Using systematic reviews to identify the essential components of interventions: the example of parenting

ID: 

18904

Session: 

Long oral session 12: Improving implementability of evidence

Date: 

Thursday 14 September 2017 - 14:00 to 15:30

Location: 

All authors in correct order:

GARDNER F1, LEIJTEN P2, HUTCHINGS J3, MELENDEZ-TORRES G1, MIKTON C4
1 OXFORD UNIVERSITY, United Kingdom
2 OXFORD UNIVERSITY & UNIVERSITY OF AMSTERDAM, United Kingdom
3 BANGOR UNIVERSITY, United Kingdom
4 UNIVERSITY OF THE WEST OF ENGLAND, United Kingdom
Presenting author and contact person

Presenting author:

FRANCES GARDNER

Contact person:

Abstract text
Background: Most complex interventions in psychosocial care deliver a package of knowledge and skills, but rarely is it clear which of their many components are necessary or effective.

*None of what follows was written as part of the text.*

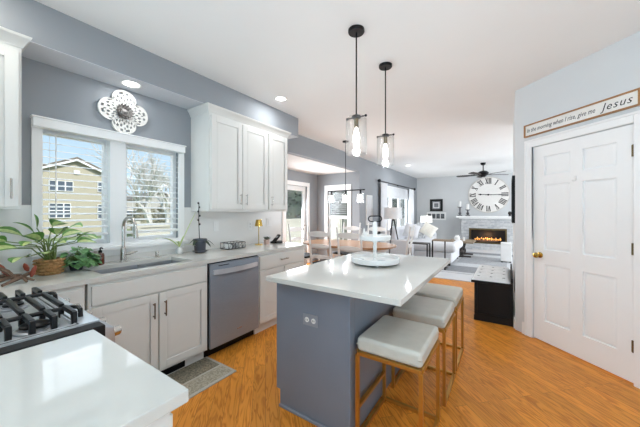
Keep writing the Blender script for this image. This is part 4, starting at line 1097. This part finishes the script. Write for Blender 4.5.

Elucidating the essential components of interventions could help develop programmes that are briefer, more effective and efficient, and provide a benchmark for assessing the content of interventions that lack formal evidence. These goals are particularly important in low-resource settings, where effectiveness, cost, scalability and sustainability are paramount considerations, and local evidence may be lacking.

Objectives: This project illustrates multiple approaches to elucidating essential components, using the example of parenting interventions, which are prominent in global policy recommendations and implementation efforts (e.g. WHO, UNICEF, UNODC), for preventing violence and improving child outcomes.

Methods: We systematically reviewed evidence from each of 6 methods to identify effective components of existing parenting interventions. The methodological strategies were:
1: Meta-analysis of associations, to test whether interventions with certain components are less or more effective than those without this component (or combination of components);
2: Meta-analysis of ‘Decomposing’, multi-arm trials, which test different combinations of components of parenting interventions in different trial arms;
3: Meta-analysis of microtrials - focused randomised experiments to test the causal effects of individual intervention components;
4: Secondary mediation analyses within trials, testing changes in parenting that predict child outcomes — mechanisms of change can reflect components that contributed to change;
5: Systematic review of expert opinion/consensus methods for identifying the essential components.
6: Optimisation studies, e.g. factorial trial designs.

Results and conclusions: We describe strengths and weaknesses of each method, in terms of strength of causal inference, and generalisabiity to ‘real-world’ interventions; summarise findings from each strategy (some 200 RCTs included); and, discuss implications for scaling up of these common interventions.